During the March quarter, the demand for daily groceries and essential goods experienced a significant boost of 3.9%, which is the highest it has been in two years. This increase in demand was primarily driven by urban markets, although there was also a noticeable improvement in sales in rural areas.
According to Kantar Worldpanel, a global consumer research firm owned by WPP, the volume of fast-moving consumer goods (FMCG) purchased increased by 2.1% in rural markets and 5.9% in cities compared to the previous year. This data is a stark contrast to a year ago when the overall market experienced a decline of 1.3% during the quarter, with the decline solely driven by a 3.7% drop in urban demand.

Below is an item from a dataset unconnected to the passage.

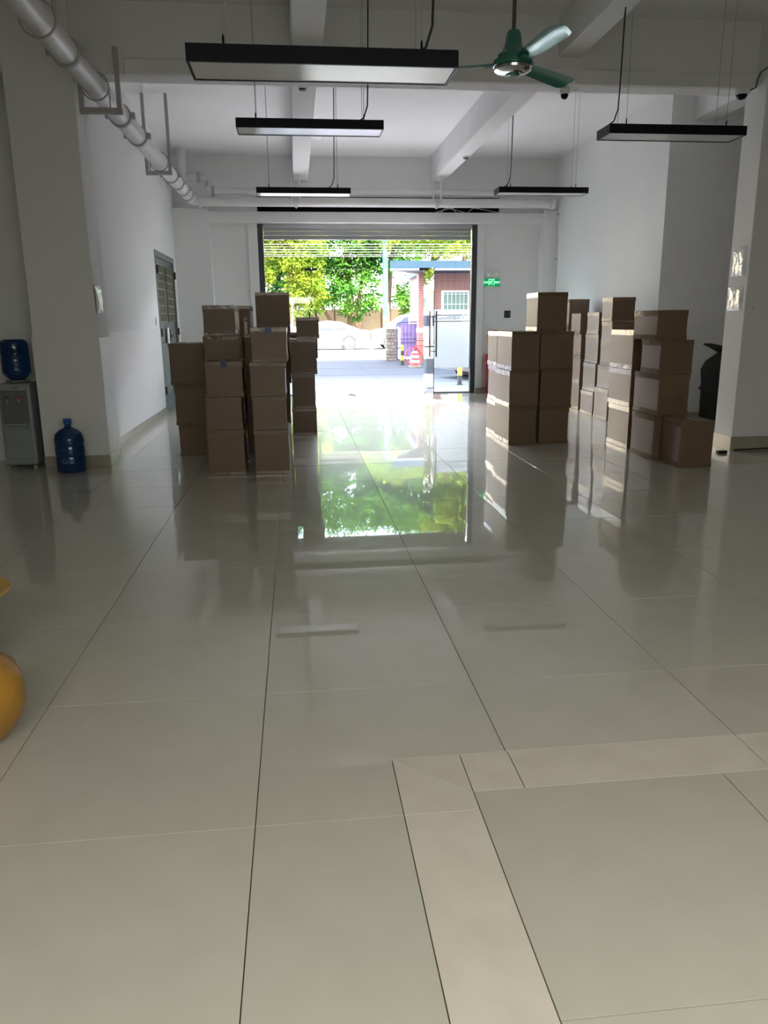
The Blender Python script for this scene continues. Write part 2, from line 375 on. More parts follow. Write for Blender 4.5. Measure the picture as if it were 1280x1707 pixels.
# back wall behind the camera, with an added blind window closed outside
sbox('wall_back_sill', M_wallN, -4.5, 7.3, -1.8, -1.5, 0, .15)
sbox('wall_back_head', M_wallN, -4.5, 7.3, -1.8, -1.5, 2.6, 4.35)
sbox('wall_back_left', M_wallN, -4.5, -1.6, -1.8, -1.5, .15, 2.6)
sbox('wall_back_right', M_wallN, 2.8, 7.3, -1.8, -1.5, .15, 2.6)
sbox('rear_sun_blocker', M_ren, -6, 9, -14, -1.8, 2.75, 2.9, label='unseen slab added to shade the rear opening')  # unseen, added to keep sun out of the back opening
sbox('rear_lamp_backing', M_film, -1.6, 2.8, -1.72, -1.66, .15, 2.6, label='added frosted panel behind the rear lamp, walled off outside')  # added as a backing for the rear lamp; no daylight passes
sbox('rear_light_block', M_wall, -1.6, 2.8, -1.8, -1.73, .15, 2.6)  # added behind the panel to shut out light from the rear
# ceilings
sbox('ceiling', M_ceil, XL-T, XR+T, 8.25, 15.4, 4.3, 4.5)
sbox('ceiling_near', M_ceil, -4.8, 7.6, -1.8, 8.25, 4.2, 4.5)
sbox('ceiling_alcove', M_ceil, XR+T, 6.9, 8.25, 10.75, 4.3, 4.5)
sbox('ceiling_alcove_left', M_ceil, -4.8, XL-T, 8.25, 8.75, 4.3, 4.5)
# pillars
sbox('pillar_left', M_wall, -2.53, -1.92, 7.97, 8.45, 0, 4.3, bevel=.008, label='square white pillar behind the water bottle')
sbox('pillar_right', M_wall, 4.64, 5.4, 7.8, 8.17, 0, 4.3, bevel=.008, label='white pillar with two plastic sleeves on its side')
# beams
def beam(name, *b, label=None): return struct(MB().box(*b).build(name, M_beam, bevel=.012), label)
beam('ceiling_beam', -4.5, 7.3, 8.0, 8.25, 3.6, 4.32, label='wide cross beam between the two pillars')
beam('trim_3', -1.46, 7.3, 7.955, 8.0, 3.6, 3.73, label='raised strip along the foot of the cross beam')
beam('ceiling_beam', .05, .32, 8.25, 15.1, 3.88, 4.3, label='left lengthwise beam beyond the cross beam')
beam('ceiling_beam', 2.56, 2.81, 8.25, 15.1, 3.88, 4.3, label='right lengthwise beam beyond the cross beam')
beam('ceiling_beam', .05, .34, -1.5, 8.0, 3.84, 4.2, label='left lengthwise beam on the near side')
beam('ceiling_beam', 2.60, 2.82, -1.5, 8.0, 3.84, 4.2, label='right lengthwise beam on the near side')
beam('ceiling_beam', 5.25, 5.55, 8.25, 10.45, 3.9, 4.3, label='short beam over the right alcove')
# wainscot of wall tiles and baseboards
WZ = 1.27
n_ = 4
def trim(*b, m=M_wallL, label=None, bevel=.003):
    global n_; o = sbox('trim_%d' % n_, m, *b, bevel=bevel, label=label); n_ += 1; return o
trim(XL, XL+.012, 8.45, 12.62, .1, WZ+.03, label='tile dado on the left wall')
trim(XL, XL+.012, 14.57, 14.85, .1, WZ+.03, label='tile dado beyond the steel door')
trim(-2.54, -1.91, 7.958, 7.97, .11, WZ, label='tile dado on the front of the left pillar')
trim(-1.92, -1.908, 7.97, 8.45, .11, WZ, label='tile dado on the side of the left pillar')
trim(XL, -1.45, 14.838, 14.85, .1, WZ, label='tile dado on the far left pier')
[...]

“Impact of inflation and monetary tightening on economic growth and demand seems to be slowing down. We are seeing demand slowly starting to come back, especially in India, in places where there is stress,” Sunil D’Souza, Managing Director at Tata Consumer Products, told analysts.
Kantar tracks household consumption and also monitors items from the unorganized sector of the market, especially in large and voluminous categories like staples. The growth during the quarter was led by food and beverages, with wheat flour performing exceptionally well in March.
K Ramakrishnan, South Asia Managing Director of Kantar, said, “This came on the back of households returning to the category after the government stopped the free grains distribution. The growth we witness, therefore at the moment, is not yet holistic.”
To increase volume growth amid easing inflationary pressures, companies have been reversing grammage cuts in the past few months. Furthermore, many companies anticipate a consistent rise in volume-led growth and recovery in rural areas as they consider reducing product prices.
According to Sanjiv Mehta, the Managing Director of HUL, the most significant factor that can boost consumption is a decrease in commodity prices. He emphasized that inflation has a detrimental impact, particularly on individuals from lower economic backgrounds, and a reduction in commodity prices can stimulate consumption. Additionally, Mehta stated that a significant portion of HUL’s growth will be driven by volume.
“In the December quarter, we had 11% price growth, now it is 7%, and in the next quarter, it will go down even more. That’s the whole cycle until it reaches a state of equilibrium, where it will again be about 70% volume growth and 30% price growth”, said Sanjiv Mehta.